=== DATASET EXCERPT ===

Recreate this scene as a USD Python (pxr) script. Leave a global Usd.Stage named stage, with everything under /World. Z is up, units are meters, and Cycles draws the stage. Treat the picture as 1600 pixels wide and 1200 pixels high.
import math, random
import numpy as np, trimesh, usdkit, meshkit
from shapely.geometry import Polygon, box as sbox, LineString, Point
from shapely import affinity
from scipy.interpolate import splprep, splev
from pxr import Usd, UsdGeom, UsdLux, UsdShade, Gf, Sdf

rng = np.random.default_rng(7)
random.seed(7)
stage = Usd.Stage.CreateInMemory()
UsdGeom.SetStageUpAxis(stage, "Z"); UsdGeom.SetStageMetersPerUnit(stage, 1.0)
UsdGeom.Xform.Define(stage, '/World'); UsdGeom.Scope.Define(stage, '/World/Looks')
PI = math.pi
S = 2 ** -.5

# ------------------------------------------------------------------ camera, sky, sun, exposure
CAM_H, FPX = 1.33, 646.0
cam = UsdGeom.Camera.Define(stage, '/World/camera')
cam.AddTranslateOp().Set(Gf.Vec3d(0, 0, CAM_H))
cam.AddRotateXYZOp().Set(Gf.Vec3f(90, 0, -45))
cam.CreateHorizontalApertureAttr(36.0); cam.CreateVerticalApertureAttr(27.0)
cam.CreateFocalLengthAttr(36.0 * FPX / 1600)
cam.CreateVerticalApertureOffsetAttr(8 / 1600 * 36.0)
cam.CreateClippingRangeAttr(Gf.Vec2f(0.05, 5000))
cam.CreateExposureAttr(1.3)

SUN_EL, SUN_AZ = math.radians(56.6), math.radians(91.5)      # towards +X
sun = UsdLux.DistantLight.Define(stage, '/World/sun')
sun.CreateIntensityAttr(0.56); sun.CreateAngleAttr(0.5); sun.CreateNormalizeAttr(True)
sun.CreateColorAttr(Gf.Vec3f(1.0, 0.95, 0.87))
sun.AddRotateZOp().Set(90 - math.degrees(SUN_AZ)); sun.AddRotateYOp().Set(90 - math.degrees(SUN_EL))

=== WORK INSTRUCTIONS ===
On how many lines does the word "World" appear? Answer with only the number.

=== TASK RESPONSE ===
4